Drie jaar geleden was ik nog volop vrijgezel. Ik gebruik liever het woord vrijgezel dan ‘single’, want er zit het woord ‘vrij’ in en ‘gezel’, van ‘metgezel’, vriend. Nu ben ik ruim twee jaar met de Reisgenoot.
Ik had een tijd van onstuimige doch moeizame relaties achter de rug. Er was verdriet, zeker toen mijn geliefde Conny stierf. Behalve verdriet was er gedoe in de liefde. Lag deels aan mij, aan mijn selectiecriteria. Ik viel op mannen met iets onduidelijks. Vaagheid kon zijn dat iemand een andere relatie uit de hoed toverde die nog liep maar naar eigen zeggen tanende was, de scheidingspapieren waren al aangevraagd.

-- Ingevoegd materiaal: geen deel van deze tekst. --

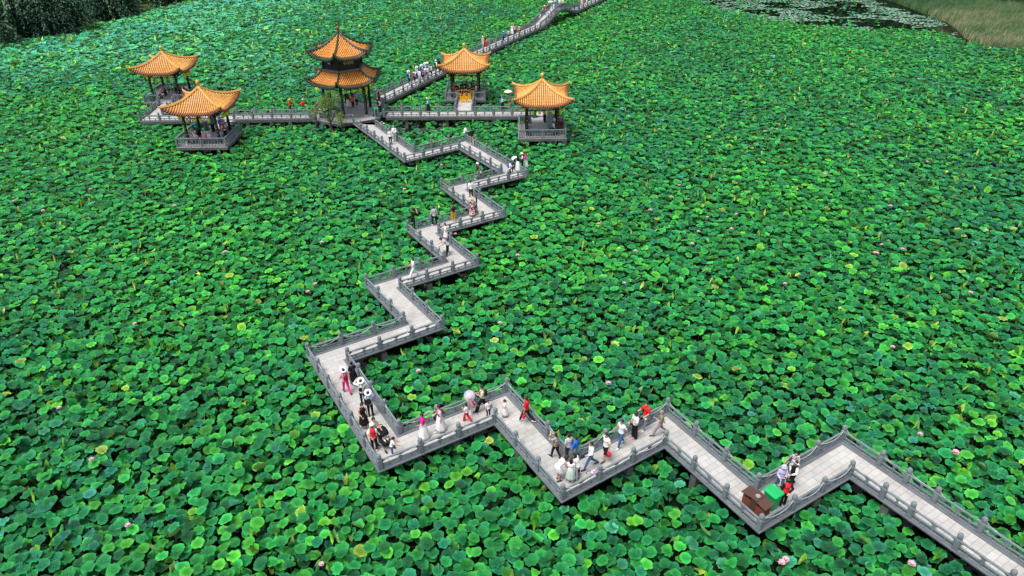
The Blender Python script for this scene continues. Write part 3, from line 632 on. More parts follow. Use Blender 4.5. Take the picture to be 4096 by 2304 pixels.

Je trapt daar één keer in. Vaagheid kon ook zijn dat iemand zegt veel van je te houden, maar zich niet wil committeren omdat hij trauma’s heeft opgelopen van vorige relaties, of andere bindingsangstige varianten. Er was liefde en passie, maar ook wazigheid. Mannen met een randje zijn spannend, want ze hebben iets waar je niet helemaal vat op hebt. Het dansen-op-een-vulkaangevoel. Toch zijn dit soort partners op de lange termijn niet gezond voor je en ook niet voor je manbeeld.
Ik ben in het algemeen dol op grijze gebieden, want in de twighlightzone zijn alle experimenten mogelijk. Toch wilde ik op een gegeven moment een heldere liefdesomgeving. Ik was op een punt beland dat ik dacht: “Nu is het klaar.” Ik rondde af wat er af te ronden viel en besloot dat ik moest leren om alleen te gaan. Natuurlijk hield ik het verlangen naar een samen, maar dan écht samen, niet meer half. Mijn leven was op zichzelf fijn, het verlangen naar een samen was dan het randje van mijn leven, dat moest ik accepteren. Het was in ieder geval mijn eigen randje en niet dat van een ander. De knop was om.
Verbazingwekkend lichtvoetig voelde ik me, al was er geen passie meer in mijn leven en strekte de sexuele Sahara zich voor me uit. Ik stelde me in op jaren van Sahara. Het gaf niet en ik was niet de enige. Mijn pad was helder, er hing niemand zeurend aan mijn fiets. Net toen ik goed en wel begonnen was aan mijn reis als alleengaande, kwam ik de Reisgenoot tegen. In de trein. Donker haar, breed, jaar of vijftig. Mega-aantrekkelijke, knappe man, vond ik. We raakten aan de praat. We bleken een heel eind samen op te moeten reizen, tot Dordrecht. We hadden het over films en over reizen, want hij bleek acteur te zijn en bij de KLM te werken. De volgende dag kreeg ik een app: ‘Zullen we naar de film?’ En zo begon onze gezamenlijke tocht door het leven, met heel klassiek, samen naar de film. Het was een butfilm, ook nog, daar hebben we samen op gefulmineerd. “Dat ze dit durven te vertonen in een filmhuis, het is een schande.”
De Reisgenoot heeft geen issues en doet niet moeilijk. Toen de kinderen uit huis gingen zei hij: “We kunnen net zo goed in één huis wonen.” En dat hebben we gedaan. Alles voelt gewoon en natuurlijk. Zo moet dat blijkbaar gaan. Je komt elkaar tegen op je reis, je raakt aan de praat en je zegt: ‘zullen we samen verder reizen’?